Temasek, Sofina lead DeHaat’s $60 mn fundraise

By Aman Rawat

  • 01 Dec 2022
Credit: 123RF.com

DeHaat has raised $60 million in a Series E funding round co-led by existing investors Singapore’s Temasek Holdings and Belgium’s Sofina Ventures as it seeks to add more farmers on its agritech platform and broaden its service offerings.

Other existing investors RTP Global Partners, Prosus Ventures and Lightrock India, also took part in the round.

The latest round—DeHaat’s third fundraising in the past two years—valued the startup at $700-$800 million, co-founder and chief executive Shashank Kumar said in an interview. Dexter Capital and Vertices Partners were the advisers to DeHaat.

Prior to this round, the company raised $115 million in a Series D round led by Sofina and Lightrock India in October 2021. Temasek co-invested in the round with participation from existing investors, including Prosus, RTP Global, Sequoia Capital India and Dutch development bank FMO.

The company has still to utilize about 70% of the last fundraising, Kumar said.

Operated by Green Agrevolution Pvt. Ltd, Patna and Gurugram-based DeHaat were founded in 2012 by Amrendra Singh, Shyam Sundar Singh, Adarsh Srivastav and Shashank Kumar. The platform offers end-to-end agricultural services to farmers, including distribution of farm inputs, personalized farm advisory, financial services such as lending and insurance, and market linkages for selling produce.
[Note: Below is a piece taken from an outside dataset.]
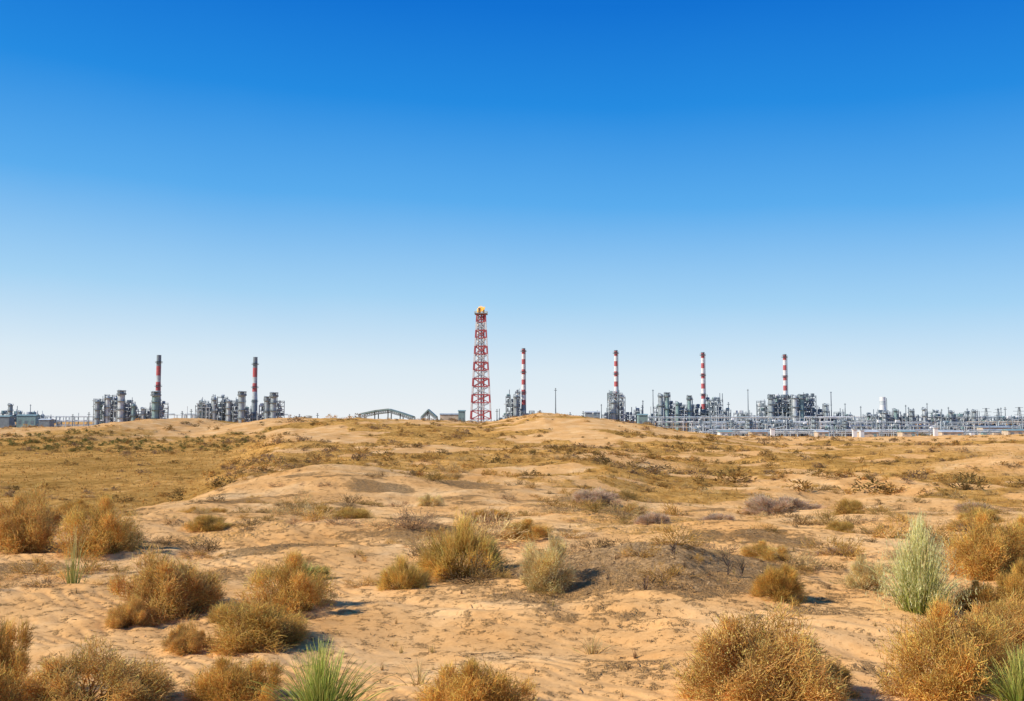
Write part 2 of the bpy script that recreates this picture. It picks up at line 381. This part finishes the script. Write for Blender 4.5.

“At this point, we want to focus and double down on the existing geographies, offering new products and value-added services to farmers instead of entering newer markets,” Kumar said.

DeHaat, which began its journey from Bihar, is present in eastern, northern, central and western India. “In the next six to nine months, we don’t see us making inroads in south Indian states,” he said.

Meanwhile, DeHaat is looking to acquire more agritech startups to add more services to its offerings as well as expand geographically. It is in advance talks to buy a firm that will help it in category expansion. “The deal will be around $10 million, which would be larger than all previous M&As,” Kumar said without elaborating,

DeHaat has so far acquired six companies, with the two latest deals – YCook India Pvt. Ltd and FieldFresh Foods – aimed at tapping into the global economy for Indian farmers.

In FY22, the company posted a loss of Rs 164 crore on operating revenue of Rs 1,275 crore. It is targeting to double its revenue this financial year, Kumar said.

DeHaat is also aiming to turn Ebitda (earnings before interest, taxes, depreciation and amortization) profitable in the next 12 months. “The 60x growth of DeHaat in the last 40 months has laid a foundation for a clear path to profitability,” Kumar added.

The company has a last mile supply chain in more than 110,000 villages in 150 districts through 10,000 plus centres for last-mile delivery as well as aggregation.

The company claims to be serving more than 1.5 million farmers in the states of Bihar, Uttar Pradesh, Jharkhand, Maharashtra, Madhya Pradesh, Rajasthan, West Bengal, Odisha, Gujarat, Chhattisgarh and Haryana.

“We’re aiming to bring on board 2.5 million farmers by March 2023 and over 4 million by the end of FY24,” Kumar said.

DeHaat claims to have onboarded 2,000 plus agribusiness institutions so far, including input manufacturers, fast-moving consumer goods companies, banks, insurance partners and bulk output exporters.